SUPPLIED INFORMATION -
::::
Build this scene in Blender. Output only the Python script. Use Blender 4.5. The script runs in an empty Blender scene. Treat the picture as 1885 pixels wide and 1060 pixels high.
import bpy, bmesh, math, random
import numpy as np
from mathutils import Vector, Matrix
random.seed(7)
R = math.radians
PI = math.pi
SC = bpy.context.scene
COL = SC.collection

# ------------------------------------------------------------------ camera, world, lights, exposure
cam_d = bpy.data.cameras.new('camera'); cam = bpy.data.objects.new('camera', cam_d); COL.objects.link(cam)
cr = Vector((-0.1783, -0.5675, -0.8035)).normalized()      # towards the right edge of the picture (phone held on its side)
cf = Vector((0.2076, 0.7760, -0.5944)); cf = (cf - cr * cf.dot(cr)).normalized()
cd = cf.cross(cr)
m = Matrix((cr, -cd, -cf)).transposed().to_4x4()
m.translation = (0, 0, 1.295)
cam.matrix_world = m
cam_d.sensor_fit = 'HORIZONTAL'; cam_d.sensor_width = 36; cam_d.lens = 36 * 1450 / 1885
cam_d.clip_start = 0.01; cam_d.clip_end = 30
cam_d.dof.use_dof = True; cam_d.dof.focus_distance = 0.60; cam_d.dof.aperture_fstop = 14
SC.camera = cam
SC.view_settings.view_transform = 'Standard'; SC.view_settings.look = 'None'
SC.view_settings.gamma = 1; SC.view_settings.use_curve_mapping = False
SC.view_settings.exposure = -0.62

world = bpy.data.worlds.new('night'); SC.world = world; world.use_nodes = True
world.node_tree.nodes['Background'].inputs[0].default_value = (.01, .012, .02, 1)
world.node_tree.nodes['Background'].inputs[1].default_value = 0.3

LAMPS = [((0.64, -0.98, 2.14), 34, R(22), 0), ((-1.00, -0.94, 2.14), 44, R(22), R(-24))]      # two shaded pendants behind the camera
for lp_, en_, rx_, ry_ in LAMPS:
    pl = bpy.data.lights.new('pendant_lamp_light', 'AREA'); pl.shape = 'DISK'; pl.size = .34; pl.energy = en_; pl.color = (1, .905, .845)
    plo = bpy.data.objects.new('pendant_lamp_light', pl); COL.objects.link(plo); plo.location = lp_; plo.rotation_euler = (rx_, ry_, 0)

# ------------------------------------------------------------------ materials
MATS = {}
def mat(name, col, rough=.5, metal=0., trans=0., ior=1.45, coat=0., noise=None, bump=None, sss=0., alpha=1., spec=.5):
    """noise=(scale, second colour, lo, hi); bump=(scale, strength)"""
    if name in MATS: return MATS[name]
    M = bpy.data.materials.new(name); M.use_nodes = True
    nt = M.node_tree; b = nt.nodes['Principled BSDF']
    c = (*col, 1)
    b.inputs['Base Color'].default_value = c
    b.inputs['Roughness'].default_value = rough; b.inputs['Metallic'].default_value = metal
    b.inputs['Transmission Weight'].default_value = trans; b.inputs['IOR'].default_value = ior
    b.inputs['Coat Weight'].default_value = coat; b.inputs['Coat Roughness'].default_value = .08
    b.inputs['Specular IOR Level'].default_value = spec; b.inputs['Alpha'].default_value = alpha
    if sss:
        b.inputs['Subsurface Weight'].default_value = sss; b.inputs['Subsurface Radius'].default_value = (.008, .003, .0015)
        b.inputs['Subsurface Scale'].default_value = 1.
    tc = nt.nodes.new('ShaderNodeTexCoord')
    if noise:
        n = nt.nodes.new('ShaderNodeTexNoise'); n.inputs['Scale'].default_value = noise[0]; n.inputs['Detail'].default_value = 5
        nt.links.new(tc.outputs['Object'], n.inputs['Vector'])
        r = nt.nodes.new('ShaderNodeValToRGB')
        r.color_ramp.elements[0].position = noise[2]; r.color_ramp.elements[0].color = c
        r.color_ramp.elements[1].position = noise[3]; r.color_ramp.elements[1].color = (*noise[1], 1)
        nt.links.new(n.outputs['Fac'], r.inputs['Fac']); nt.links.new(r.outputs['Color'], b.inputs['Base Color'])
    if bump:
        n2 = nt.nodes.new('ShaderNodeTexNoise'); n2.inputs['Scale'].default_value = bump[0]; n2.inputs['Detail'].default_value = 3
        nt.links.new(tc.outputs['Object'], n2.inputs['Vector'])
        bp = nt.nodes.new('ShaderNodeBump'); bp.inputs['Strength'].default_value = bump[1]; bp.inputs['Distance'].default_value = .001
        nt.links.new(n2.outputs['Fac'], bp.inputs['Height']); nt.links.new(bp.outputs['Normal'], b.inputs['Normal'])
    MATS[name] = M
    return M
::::
Print, please, the lines above from the very first through the one that holds "plo = bpy.data.objects.new('pendant_lamp_light', pl);", both included, word for word and with nothing else.

OUTPUT -
Build this scene in Blender. Output only the Python script. Use Blender 4.5. The script runs in an empty Blender scene. Treat the picture as 1885 pixels wide and 1060 pixels high.
import bpy, bmesh, math, random
import numpy as np
from mathutils import Vector, Matrix
random.seed(7)
R = math.radians
PI = math.pi
SC = bpy.context.scene
COL = SC.collection

# ------------------------------------------------------------------ camera, world, lights, exposure
cam_d = bpy.data.cameras.new('camera'); cam = bpy.data.objects.new('camera', cam_d); COL.objects.link(cam)
cr = Vector((-0.1783, -0.5675, -0.8035)).normalized()      # towards the right edge of the picture (phone held on its side)
cf = Vector((0.2076, 0.7760, -0.5944)); cf = (cf - cr * cf.dot(cr)).normalized()
cd = cf.cross(cr)
m = Matrix((cr, -cd, -cf)).transposed().to_4x4()
m.translation = (0, 0, 1.295)
cam.matrix_world = m
cam_d.sensor_fit = 'HORIZONTAL'; cam_d.sensor_width = 36; cam_d.lens = 36 * 1450 / 1885
cam_d.clip_start = 0.01; cam_d.clip_end = 30
cam_d.dof.use_dof = True; cam_d.dof.focus_distance = 0.60; cam_d.dof.aperture_fstop = 14
SC.camera = cam
SC.view_settings.view_transform = 'Standard'; SC.view_settings.look = 'None'
SC.view_settings.gamma = 1; SC.view_settings.use_curve_mapping = False
SC.view_settings.exposure = -0.62

world = bpy.data.worlds.new('night'); SC.world = world; world.use_nodes = True
world.node_tree.nodes['Background'].inputs[0].default_value = (.01, .012, .02, 1)
world.node_tree.nodes['Background'].inputs[1].default_value = 0.3

LAMPS = [((0.64, -0.98, 2.14), 34, R(22), 0), ((-1.00, -0.94, 2.14), 44, R(22), R(-24))]      # two shaded pendants behind the camera
for lp_, en_, rx_, ry_ in LAMPS:
    pl = bpy.data.lights.new('pendant_lamp_light', 'AREA'); pl.shape = 'DISK'; pl.size = .34; pl.energy = en_; pl.color = (1, .905, .845)
    plo = bpy.data.objects.new('pendant_lamp_light', pl); COL.objects.link(plo); plo.location = lp_; plo.rotation_euler = (rx_, ry_, 0)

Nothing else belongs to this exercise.